*Task*: List each line holding the string "objects".

*Data lines*:
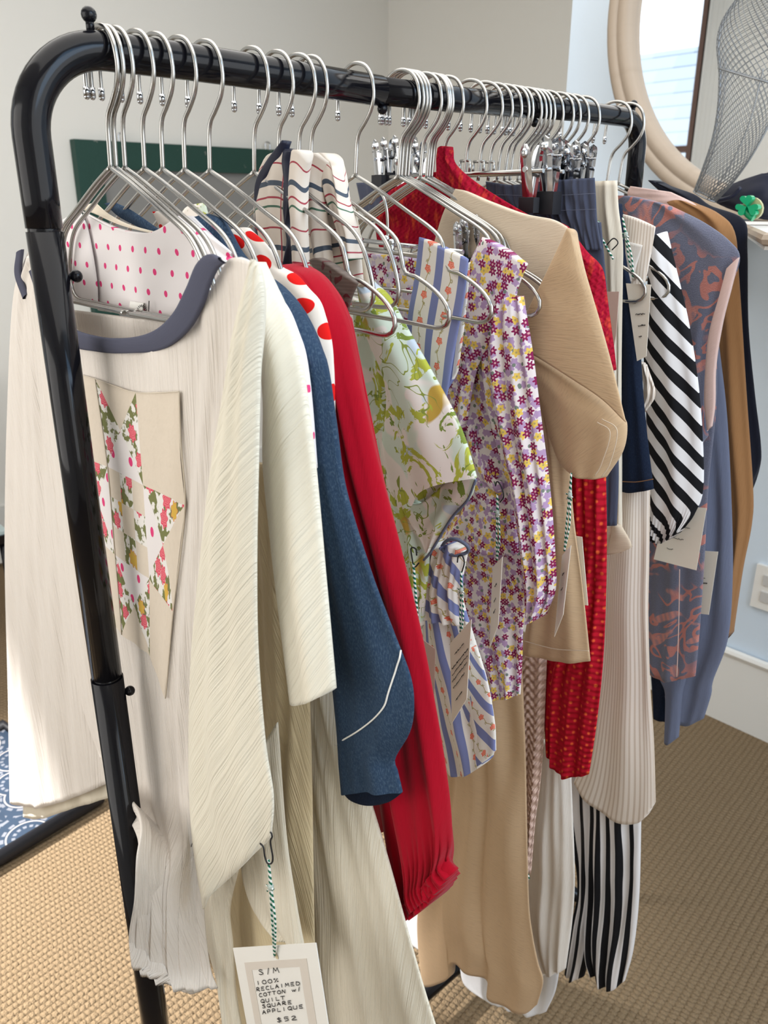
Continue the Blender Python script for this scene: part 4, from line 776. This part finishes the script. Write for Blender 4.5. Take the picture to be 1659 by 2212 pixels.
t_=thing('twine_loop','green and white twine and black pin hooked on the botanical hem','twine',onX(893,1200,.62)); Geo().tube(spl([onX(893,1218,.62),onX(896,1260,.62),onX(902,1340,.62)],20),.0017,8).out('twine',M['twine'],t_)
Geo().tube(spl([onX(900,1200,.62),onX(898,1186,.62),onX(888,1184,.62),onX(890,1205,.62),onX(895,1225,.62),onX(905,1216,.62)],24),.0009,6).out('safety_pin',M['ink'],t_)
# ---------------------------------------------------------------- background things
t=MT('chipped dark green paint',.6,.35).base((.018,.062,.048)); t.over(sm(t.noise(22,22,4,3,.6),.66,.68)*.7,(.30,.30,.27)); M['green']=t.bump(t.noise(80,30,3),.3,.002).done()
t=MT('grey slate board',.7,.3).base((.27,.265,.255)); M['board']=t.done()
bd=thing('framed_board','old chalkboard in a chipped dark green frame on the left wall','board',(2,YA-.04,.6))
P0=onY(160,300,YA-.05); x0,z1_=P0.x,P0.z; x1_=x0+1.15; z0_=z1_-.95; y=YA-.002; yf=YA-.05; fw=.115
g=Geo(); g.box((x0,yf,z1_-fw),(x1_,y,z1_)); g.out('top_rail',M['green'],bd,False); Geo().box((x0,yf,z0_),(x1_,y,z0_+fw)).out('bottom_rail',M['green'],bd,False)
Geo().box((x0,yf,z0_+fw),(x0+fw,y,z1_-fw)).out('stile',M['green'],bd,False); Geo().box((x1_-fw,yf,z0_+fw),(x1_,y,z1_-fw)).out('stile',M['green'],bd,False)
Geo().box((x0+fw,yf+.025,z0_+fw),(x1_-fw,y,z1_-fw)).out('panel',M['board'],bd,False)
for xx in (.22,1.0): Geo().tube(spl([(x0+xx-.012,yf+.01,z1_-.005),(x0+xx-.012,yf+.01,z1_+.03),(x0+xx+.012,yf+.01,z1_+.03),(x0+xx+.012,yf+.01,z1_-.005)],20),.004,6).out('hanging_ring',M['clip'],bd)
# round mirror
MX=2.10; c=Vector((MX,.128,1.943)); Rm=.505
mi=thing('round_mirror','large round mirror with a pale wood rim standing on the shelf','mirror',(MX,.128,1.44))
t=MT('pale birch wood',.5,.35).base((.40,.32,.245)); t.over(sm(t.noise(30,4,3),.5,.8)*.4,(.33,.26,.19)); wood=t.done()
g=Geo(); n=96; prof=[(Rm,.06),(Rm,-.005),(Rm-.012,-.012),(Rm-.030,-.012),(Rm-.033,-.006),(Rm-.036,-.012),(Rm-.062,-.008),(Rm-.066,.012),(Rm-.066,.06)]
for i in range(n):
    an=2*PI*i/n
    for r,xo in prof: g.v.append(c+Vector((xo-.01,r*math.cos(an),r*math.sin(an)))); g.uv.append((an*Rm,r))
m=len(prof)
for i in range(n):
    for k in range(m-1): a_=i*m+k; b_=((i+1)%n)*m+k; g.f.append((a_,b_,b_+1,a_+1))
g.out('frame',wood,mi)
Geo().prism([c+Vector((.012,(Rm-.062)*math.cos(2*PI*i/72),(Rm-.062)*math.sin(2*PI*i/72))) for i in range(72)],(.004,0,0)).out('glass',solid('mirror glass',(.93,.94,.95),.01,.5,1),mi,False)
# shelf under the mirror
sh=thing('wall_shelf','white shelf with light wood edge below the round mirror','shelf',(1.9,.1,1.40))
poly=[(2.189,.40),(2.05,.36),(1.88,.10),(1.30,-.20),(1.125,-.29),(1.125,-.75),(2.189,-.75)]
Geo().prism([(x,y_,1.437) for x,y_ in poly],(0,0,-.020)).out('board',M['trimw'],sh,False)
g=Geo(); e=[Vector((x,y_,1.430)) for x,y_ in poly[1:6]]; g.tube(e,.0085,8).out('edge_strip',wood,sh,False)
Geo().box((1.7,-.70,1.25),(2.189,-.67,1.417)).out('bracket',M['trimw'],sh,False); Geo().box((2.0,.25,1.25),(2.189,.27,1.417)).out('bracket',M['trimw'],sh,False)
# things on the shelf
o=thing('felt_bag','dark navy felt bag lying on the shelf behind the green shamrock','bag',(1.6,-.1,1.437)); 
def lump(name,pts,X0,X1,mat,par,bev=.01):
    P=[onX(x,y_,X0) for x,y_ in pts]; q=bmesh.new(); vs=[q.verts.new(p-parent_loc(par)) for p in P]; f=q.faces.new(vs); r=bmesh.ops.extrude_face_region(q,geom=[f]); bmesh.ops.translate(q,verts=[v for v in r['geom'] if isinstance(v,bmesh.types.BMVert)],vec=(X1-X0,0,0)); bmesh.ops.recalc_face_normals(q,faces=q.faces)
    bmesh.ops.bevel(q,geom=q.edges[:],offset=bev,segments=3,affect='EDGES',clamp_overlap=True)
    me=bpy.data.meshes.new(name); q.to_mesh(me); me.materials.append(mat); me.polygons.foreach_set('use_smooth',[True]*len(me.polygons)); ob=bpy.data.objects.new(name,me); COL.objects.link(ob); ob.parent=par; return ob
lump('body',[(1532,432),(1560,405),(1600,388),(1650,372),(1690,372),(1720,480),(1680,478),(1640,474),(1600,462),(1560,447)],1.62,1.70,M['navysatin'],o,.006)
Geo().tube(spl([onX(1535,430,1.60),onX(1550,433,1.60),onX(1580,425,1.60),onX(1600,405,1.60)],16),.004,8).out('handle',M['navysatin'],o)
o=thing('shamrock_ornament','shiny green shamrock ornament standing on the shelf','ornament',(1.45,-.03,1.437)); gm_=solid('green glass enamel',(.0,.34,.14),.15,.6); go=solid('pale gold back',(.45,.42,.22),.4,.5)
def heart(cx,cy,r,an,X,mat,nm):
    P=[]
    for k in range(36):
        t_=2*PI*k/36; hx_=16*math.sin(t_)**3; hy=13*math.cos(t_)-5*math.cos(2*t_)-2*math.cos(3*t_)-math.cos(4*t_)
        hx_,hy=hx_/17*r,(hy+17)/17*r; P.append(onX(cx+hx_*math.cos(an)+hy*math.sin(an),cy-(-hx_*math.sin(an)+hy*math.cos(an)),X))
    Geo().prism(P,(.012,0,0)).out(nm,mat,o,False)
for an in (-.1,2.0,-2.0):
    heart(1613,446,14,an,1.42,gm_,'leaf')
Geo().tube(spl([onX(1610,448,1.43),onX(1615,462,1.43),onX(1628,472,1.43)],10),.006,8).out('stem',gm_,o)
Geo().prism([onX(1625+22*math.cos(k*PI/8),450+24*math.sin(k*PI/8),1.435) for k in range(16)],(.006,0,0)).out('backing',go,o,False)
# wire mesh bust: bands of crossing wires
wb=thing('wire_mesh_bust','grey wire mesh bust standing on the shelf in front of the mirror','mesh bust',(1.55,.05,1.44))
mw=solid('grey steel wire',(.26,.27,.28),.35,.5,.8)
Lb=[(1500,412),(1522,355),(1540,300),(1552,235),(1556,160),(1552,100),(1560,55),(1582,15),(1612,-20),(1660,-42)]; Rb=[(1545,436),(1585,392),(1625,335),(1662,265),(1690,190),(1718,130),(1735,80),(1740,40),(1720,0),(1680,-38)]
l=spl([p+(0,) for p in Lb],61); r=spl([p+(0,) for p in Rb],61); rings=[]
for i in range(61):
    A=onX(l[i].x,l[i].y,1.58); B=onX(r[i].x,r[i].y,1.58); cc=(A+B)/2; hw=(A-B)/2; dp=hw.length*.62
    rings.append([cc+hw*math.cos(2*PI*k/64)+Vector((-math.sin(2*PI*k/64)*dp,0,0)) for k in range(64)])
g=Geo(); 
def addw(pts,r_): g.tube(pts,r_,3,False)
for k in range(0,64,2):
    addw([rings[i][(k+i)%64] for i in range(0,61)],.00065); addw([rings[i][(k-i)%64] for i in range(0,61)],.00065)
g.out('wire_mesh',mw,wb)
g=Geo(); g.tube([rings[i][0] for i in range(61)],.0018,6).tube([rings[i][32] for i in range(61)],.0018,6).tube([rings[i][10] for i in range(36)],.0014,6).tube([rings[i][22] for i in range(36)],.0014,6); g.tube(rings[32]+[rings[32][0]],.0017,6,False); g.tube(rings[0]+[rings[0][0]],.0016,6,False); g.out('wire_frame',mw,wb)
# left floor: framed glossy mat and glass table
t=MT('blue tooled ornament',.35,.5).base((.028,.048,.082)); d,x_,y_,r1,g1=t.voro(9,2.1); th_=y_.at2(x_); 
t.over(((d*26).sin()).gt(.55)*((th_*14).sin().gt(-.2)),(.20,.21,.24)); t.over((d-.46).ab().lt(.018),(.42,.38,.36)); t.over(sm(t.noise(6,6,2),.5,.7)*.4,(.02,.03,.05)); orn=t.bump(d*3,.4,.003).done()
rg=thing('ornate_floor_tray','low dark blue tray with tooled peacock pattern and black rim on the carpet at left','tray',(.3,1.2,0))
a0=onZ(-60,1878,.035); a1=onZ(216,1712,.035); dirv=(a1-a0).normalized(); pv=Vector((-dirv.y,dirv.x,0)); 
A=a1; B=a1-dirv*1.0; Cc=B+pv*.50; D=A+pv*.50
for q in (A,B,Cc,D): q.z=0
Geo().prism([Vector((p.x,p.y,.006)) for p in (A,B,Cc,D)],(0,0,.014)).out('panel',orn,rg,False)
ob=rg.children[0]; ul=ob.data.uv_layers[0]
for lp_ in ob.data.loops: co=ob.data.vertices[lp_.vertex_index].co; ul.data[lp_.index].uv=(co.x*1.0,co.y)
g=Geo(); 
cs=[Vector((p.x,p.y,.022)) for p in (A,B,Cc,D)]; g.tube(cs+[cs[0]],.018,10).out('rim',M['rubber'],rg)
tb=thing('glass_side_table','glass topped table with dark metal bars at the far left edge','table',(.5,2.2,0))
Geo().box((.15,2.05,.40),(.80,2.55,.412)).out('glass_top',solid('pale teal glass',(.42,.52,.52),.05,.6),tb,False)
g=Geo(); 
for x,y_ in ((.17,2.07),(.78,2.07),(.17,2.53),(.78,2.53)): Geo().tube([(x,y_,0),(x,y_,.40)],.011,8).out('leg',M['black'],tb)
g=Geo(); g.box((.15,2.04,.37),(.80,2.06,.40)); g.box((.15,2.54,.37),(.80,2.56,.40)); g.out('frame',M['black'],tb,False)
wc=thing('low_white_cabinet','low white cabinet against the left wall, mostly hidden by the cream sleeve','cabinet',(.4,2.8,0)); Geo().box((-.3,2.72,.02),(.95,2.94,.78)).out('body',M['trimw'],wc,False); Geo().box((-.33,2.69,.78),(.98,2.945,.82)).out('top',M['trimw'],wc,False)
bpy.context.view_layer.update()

--

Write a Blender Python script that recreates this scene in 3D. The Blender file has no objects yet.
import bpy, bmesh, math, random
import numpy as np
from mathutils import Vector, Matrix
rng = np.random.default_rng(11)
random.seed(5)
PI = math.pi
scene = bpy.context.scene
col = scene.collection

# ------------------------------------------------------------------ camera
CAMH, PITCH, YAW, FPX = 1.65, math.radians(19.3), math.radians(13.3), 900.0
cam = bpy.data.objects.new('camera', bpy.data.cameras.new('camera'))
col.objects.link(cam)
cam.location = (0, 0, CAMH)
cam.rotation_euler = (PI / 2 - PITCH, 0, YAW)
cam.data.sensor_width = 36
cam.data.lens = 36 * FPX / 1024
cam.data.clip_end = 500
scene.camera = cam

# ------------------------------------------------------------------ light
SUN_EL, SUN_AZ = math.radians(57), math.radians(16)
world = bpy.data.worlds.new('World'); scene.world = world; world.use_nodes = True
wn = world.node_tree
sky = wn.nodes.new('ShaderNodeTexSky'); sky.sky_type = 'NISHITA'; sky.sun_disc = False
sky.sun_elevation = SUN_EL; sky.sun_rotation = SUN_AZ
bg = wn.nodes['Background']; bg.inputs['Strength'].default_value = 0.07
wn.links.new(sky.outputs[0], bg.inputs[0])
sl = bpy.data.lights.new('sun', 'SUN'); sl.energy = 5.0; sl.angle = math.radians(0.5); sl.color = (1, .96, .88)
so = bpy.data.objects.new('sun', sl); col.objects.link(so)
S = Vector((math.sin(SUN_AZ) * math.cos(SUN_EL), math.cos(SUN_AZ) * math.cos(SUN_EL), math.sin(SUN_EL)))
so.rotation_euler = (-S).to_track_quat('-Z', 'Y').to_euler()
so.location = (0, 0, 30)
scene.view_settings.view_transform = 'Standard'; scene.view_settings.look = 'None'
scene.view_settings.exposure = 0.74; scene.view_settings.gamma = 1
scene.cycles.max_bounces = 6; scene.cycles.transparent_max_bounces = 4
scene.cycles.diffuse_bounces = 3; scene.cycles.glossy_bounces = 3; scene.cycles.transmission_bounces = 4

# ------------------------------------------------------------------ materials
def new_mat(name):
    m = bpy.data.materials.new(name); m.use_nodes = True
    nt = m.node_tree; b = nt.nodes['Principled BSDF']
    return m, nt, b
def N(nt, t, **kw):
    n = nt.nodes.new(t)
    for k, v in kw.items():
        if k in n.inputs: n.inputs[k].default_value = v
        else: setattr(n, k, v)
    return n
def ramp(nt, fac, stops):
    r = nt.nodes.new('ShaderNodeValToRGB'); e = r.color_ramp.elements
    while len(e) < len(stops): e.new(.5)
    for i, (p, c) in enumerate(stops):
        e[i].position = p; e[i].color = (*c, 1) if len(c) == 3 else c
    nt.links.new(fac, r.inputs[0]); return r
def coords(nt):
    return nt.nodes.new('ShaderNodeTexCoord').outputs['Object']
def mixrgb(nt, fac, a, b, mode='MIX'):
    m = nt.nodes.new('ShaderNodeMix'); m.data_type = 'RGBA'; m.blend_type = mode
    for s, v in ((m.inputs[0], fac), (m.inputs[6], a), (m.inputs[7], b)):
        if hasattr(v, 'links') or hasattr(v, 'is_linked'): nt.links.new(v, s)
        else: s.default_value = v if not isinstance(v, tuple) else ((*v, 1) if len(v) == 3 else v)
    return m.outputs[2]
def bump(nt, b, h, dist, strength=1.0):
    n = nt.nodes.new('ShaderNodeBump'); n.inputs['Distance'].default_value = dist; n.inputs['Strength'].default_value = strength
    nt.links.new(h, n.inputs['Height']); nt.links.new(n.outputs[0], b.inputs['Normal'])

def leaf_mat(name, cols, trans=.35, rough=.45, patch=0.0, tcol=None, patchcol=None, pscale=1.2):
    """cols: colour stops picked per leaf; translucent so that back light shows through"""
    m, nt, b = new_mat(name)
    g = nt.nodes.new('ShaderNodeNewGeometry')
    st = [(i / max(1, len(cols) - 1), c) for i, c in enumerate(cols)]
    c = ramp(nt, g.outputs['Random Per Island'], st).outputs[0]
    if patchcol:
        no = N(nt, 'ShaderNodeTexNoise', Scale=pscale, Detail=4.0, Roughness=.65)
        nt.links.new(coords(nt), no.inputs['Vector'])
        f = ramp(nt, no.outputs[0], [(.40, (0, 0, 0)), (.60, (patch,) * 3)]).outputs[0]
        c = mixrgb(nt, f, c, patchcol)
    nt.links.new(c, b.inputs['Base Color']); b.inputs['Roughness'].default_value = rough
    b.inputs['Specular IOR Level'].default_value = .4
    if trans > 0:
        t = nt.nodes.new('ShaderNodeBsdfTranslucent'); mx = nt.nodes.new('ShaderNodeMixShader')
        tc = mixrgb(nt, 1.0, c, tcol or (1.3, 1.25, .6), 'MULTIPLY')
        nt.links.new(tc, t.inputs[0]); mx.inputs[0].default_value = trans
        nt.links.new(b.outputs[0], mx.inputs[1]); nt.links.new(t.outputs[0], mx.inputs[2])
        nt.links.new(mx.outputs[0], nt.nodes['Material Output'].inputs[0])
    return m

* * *

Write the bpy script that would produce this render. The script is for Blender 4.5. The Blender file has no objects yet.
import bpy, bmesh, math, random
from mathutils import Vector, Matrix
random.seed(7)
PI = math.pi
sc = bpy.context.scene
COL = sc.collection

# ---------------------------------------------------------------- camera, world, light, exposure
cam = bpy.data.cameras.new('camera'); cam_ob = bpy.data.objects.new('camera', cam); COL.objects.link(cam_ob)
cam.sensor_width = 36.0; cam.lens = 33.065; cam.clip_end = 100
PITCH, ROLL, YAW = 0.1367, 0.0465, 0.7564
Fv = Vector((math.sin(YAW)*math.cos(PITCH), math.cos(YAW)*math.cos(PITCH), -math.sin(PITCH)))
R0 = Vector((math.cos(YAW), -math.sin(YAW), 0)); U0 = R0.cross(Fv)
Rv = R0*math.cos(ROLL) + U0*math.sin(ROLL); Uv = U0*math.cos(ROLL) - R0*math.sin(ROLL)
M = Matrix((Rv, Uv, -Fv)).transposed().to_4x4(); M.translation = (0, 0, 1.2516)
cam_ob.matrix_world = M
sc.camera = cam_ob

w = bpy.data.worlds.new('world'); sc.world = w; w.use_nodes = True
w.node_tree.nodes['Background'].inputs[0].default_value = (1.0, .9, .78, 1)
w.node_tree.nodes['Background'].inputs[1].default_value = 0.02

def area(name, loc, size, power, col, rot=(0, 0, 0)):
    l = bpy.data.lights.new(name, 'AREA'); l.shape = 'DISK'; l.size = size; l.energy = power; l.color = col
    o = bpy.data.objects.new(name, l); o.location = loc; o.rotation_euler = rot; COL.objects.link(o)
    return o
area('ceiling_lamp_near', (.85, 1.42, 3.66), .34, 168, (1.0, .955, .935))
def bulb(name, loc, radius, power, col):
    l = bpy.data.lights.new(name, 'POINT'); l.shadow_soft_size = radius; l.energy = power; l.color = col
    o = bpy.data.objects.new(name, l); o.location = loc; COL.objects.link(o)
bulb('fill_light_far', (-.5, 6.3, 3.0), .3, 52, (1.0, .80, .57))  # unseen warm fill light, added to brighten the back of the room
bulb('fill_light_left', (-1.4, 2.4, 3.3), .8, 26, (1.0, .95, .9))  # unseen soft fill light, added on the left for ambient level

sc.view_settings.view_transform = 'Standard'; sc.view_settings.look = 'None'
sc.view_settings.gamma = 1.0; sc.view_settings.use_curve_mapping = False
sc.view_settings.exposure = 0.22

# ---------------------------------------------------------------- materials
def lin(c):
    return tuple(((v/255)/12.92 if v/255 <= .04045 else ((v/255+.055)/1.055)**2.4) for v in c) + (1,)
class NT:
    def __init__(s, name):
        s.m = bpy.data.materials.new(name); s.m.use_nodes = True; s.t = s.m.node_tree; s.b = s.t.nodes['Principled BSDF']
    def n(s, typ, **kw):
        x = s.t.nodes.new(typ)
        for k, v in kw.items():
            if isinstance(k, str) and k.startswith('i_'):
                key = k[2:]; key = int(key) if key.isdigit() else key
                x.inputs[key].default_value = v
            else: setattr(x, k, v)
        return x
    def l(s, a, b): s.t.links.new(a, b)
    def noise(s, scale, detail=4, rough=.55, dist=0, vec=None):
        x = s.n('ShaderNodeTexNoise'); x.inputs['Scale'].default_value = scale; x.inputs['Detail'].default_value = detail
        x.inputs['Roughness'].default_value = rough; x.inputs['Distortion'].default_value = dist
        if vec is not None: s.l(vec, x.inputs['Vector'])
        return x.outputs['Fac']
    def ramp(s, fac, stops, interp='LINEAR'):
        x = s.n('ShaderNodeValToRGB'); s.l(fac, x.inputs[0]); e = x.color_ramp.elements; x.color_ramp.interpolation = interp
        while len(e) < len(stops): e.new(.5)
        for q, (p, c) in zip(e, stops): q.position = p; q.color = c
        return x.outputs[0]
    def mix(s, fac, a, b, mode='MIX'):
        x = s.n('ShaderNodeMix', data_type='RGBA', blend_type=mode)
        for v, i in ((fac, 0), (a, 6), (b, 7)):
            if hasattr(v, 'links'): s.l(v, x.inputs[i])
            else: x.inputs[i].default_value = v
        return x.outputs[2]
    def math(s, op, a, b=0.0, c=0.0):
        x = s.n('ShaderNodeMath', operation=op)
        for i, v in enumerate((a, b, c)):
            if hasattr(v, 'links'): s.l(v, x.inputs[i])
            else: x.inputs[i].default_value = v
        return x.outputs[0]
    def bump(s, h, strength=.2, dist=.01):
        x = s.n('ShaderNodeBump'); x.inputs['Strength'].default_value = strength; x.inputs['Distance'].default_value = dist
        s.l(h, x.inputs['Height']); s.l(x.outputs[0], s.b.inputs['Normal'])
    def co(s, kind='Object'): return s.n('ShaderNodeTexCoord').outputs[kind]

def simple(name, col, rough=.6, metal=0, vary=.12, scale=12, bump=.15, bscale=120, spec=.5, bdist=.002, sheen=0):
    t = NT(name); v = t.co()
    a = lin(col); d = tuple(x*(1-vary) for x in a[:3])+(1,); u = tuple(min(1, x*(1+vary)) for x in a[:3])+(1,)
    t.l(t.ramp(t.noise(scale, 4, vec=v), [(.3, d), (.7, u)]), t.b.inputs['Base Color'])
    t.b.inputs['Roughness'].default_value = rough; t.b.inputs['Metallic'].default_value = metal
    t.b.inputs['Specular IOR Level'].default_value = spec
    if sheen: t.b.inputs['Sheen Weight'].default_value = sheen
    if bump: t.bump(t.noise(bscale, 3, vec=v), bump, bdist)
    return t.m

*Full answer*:
    me=bpy.data.meshes.new(name); q.to_mesh(me); me.materials.append(mat); me.polygons.foreach_set('use_smooth',[True]*len(me.polygons)); ob=bpy.data.objects.new(name,me); COL.objects.link(ob); ob.parent=par; return ob
Write a Blender Python script that recreates this scene in 3D. The Blender file has no objects yet.
cam = bpy.data.objects.new('camera', bpy.data.cameras.new('camera'))
col.objects.link(cam)
so = bpy.data.objects.new('sun', sl); col.objects.link(so)
Write the bpy script that would produce this render. The script is for Blender 4.5. The Blender file has no objects yet.
cam = bpy.data.cameras.new('camera'); cam_ob = bpy.data.objects.new('camera', cam); COL.objects.link(cam_ob)
    o = bpy.data.objects.new(name, l); o.location = loc; o.rotation_euler = rot; COL.objects.link(o)
    o = bpy.data.objects.new(name, l); o.location = loc; COL.objects.link(o)